While being interrogated by British soldiers after his companions escaped, Paul Revere lied to trick his captors (there were no 500 Americans ready to fight) or else his brains would be blown out.
And that, Palin Apologists insist, is the proof that Paul Revere's mission was to warn the British!
This is to proof what Alaska's distance from Russia is to foreign policy expertise.
(Side note: British threats to Paul Revere that his brains "would be blown out" is the 18th century version of "enhanced interrogation." By the way, he then gave his enemies the fake answer they believed.)
And no "ringing those bells." Zero "warning shots."
Yet it gets worse. Apologists from conservatives4palin.com on down become more twisted as they try to explain away the inexplicable. Even placing blame on yet another unfair "Gotcha question" - the definition of which is basically "any question Sarah Palin can't answer." (They still consider, "What newspapers do you read?," to be a "Gotcha question." That's not even a "Gotcha question" to a 12-year-old.) Yet, the reason Sarah Palin was asked about Paul Revere is because...she had just visited Paul Revere's home!!! And dragged the media there herself.
But if it is a "Gotcha question," consider what they're insultingly saying: that asking to identify Paul Revere is so unfair that Sarah Palin couldn't handle it.
Other Palin Apologists have cried media bias, claiming that no other political figure gets asked such things. News Flash: other political figures pray to be asked, "What newspapers do you read?" or "Who was Paul Revere?" Instead, they're stuck being grilled about policy.
But ultimately, none of the whitewashing compares to Sarah Palin's own effort to explain herself.
Let's pretend a moment that it had been you who screwed up. And you knew you had two full days to prepare before going on Fox News, your safe home turf. What would your response be?
Maybe, "Of course I know who Paul Revere is, and that he was warning our great American patriots. But it was such a zoo all day, and I just got distracted. Ha ha."
But what did Sarah Palin do? She did what she always does - she doubled-down:
"You know what? I didn't mess up about Paul Revere. Here's what Paul Revere did. He warned the Americans that "the British were coming, the British were coming." And they were going to try to take our arms so got to make sure that, uh, we were protecting ourselves and, uhm, shoring up all of our ammunitions and our firearms so that they couldn't take them.

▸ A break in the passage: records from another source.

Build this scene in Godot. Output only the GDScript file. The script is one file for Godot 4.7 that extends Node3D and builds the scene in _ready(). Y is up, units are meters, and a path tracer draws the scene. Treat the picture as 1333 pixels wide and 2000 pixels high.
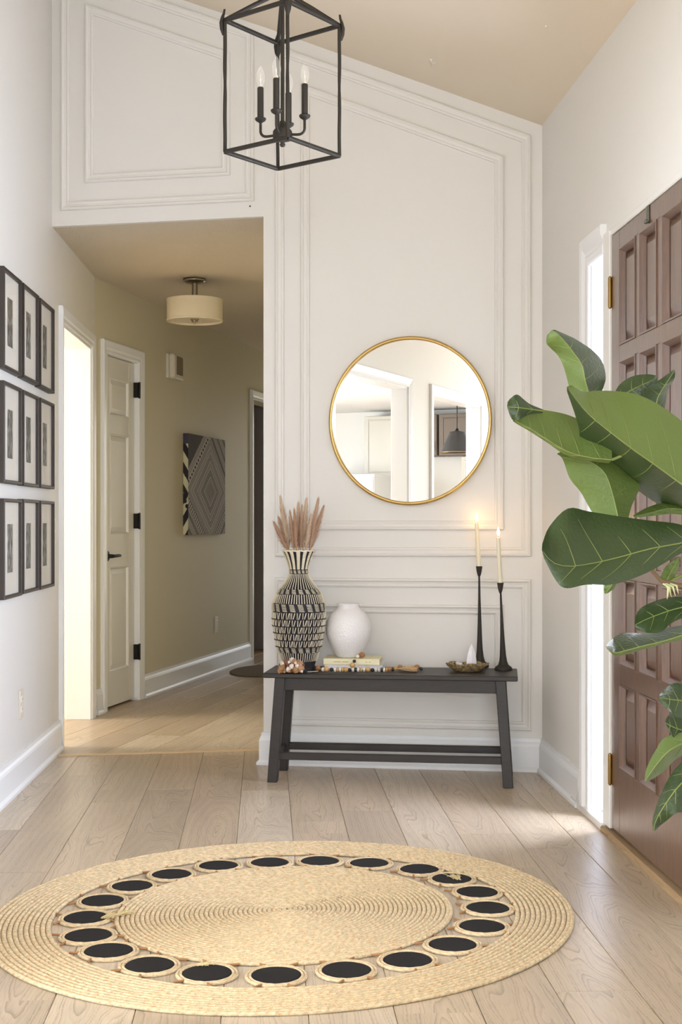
extends Node3D
# A bright entry hall: an angled back wall with picture-frame moulding, a black bench, a round jute rug, a hall on the left and the front door on the right.
# Plan coordinates are Vector2(x, depth in front of the camera); y is up, metres.

const F := 2600.0
const CX := 666.5
const HY := 1016.0
const EYE := 1.08

var rng := RandomNumberGenerator.new()
var M := {}


func _ready() -> void:
	rng.seed = 7
	set_view()
	make_materials()
	build_shell()
	build_trim()
	build_floor()
	build_doors()
	build_back_rooms()
	build_rug()
	build_bench()
	build_vases()
	build_bench_things()
	build_mirror()
	build_lantern()
	build_hall_things()
	build_gallery()
	build_fig()
	build_small_things()


# ---------------------------------------------------------------- camera, sky, lights
func set_view() -> void:
	var cam := Camera3D.new()
	cam.name = "camera"
	cam.projection = Camera3D.PROJECTION_FRUSTUM
	cam.keep_aspect = Camera3D.KEEP_HEIGHT
	cam.near = 0.1
	cam.far = 200.0
	cam.size = 2000.0 / F * cam.near
	cam.frustum_offset = Vector2(0.0, (HY - 1000.0) / F * cam.near)
	cam.position = Vector3(0, EYE, 0)
	add_child(cam)
	var we := WorldEnvironment.new()
	we.name = "world_environment"
	var e := Environment.new()
	e.background_mode = Environment.BG_SKY
	var sky := Sky.new()
	var sm := ProceduralSkyMaterial.new()
	sm.sky_top_color = Color(0.62, 0.74, 0.92)
	sm.sky_horizon_color = Color(0.90, 0.93, 0.97)
	sm.ground_bottom_color = Color(0.42, 0.42, 0.38)
	sm.ground_horizon_color = Color(0.72, 0.73, 0.72)
	sm.sky_energy_multiplier = 1.5
	sky.sky_material = sm
	e.sky = sky
	e.tonemap_mode = Environment.TONE_MAPPER_LINEAR
	e.tonemap_exposure = 1.16
	e.sdfgi_enabled = true
	e.ssao_enabled = true
	e.ssil_enabled = true
	we.environment = e
	add_child(we)
	# daylight through the openings: rear window, kitchen window and roof light, sidelight, the room beyond the hall doorway
	area("daylight_rear_window", Vector3(0.1, 1.55, 4.55), Vector3(0, 0.02, -1), Vector2(2.3, 1.9), 13.5, Color(0.93, 0.96, 1.0))
	area("daylight_kitchen_window", Vector3(-5.5, 1.45, -0.2), Vector3(1, 0.05, 0.0), Vector2(3.2, 1.5), 40.0, Color(0.91, 0.95, 1.0))
	area("kitchen_ceiling_light", Vector3(-2.6, 2.36, -0.6), Vector3(0.0, -1, 0), Vector2(1.2, 2.6), 8.0, Color(0.97, 0.98, 1.0))
	area("daylight_entry_window", Vector3(1.42, 1.35, 1.6), Vector3(-1, 0.05, -0.35), Vector2(1.9, 1.6), 8.5, Color(0.93, 0.96, 1.0))
	area("daylight_sidelight", Vector3(1.10, 1.08, -4.73), Vector3(-1, 0.0, -0.05), Vector2(0.18, 1.8), 6.5, Color(0.83, 0.88, 1.0))
	area("daylight_far_sidelight", Vector3(1.14, 1.50, -3.52), Vector3(-1, 0.25, -0.3), Vector2(0.17, 0.9), 4.5, Color(0.88, 0.93, 1.0))
	area("daylight_bedroom", Vector3(-3.9, 1.5, -6.62), Vector3(1, 0, 0.04), Vector2(1.0, 1.6), 8.5, Color(0.98, 0.97, 0.94))
	area("daylight_hall_end", Vector3(0.30, 1.2, -12.05), Vector3(-0.2195, 0.0, 0.9756), Vector2(0.7, 1.7), 1.15, Color(1.0, 0.95, 0.84))


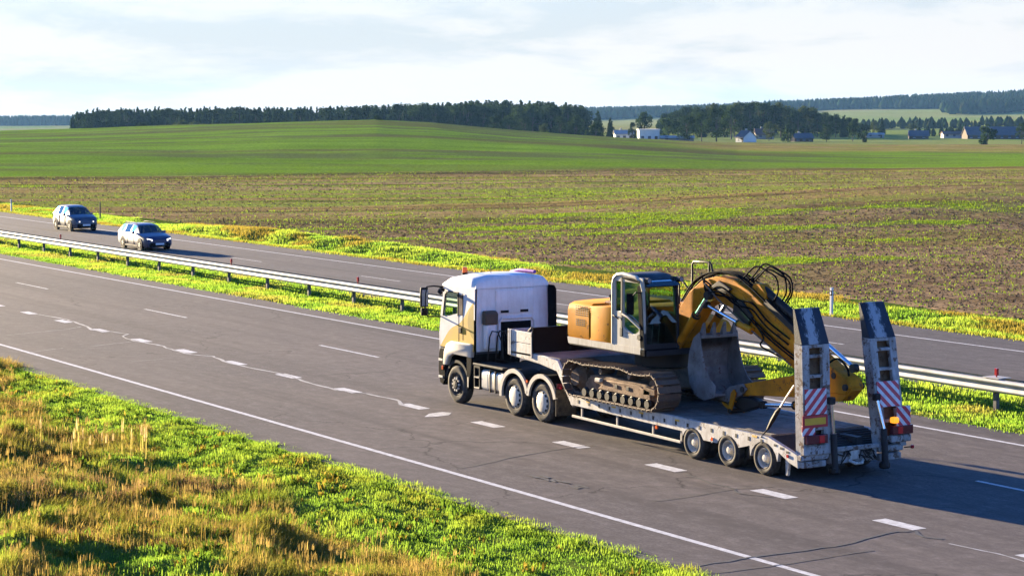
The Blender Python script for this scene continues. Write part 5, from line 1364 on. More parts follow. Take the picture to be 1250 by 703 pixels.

"But remember that the British had already been there -- many soldiers -- for seven years in that area. And part of Paul Revere's ride... And it wasn't just one ride. He was a courier. He was a messenger. Part of his ride was to warn the British that were already there that, "Hey. You're not going to succeed. You're not going to take American arms. You are not gonna beat our own well-armed, uh, persons, uh, individual private militia that we have. He did warn the British.
"And in a shout-out, gotcha type of question that was asked of me, I answered candidly. And I know my American history."
This is someone who wants you to believe she should be President of the United States. And with two days to prepare, that was the best she came up with!
Imagine her preparing to negotiate with Vladimir Putin.
For some reason, Sarah Palin loves doubling down. For some reason, she thinks that two wrongs actually do make a right. What two wrongs do when you repeat them is show you're wrong twice.
As for knowing her American history, this is the same person who, when asked by that tough interviewer Glenn Beck who her favorite Founding Father was, answered, "All of them!!"
And in the end, just like the pretzel-twisting of her Apologists, it's the cover-up that gets you. Rather than saying, "Oops," and moving on, Sarah Palin herself insists that it was a "Gotcha question." Acknowledging that she couldn't handle a question your 10-year old could.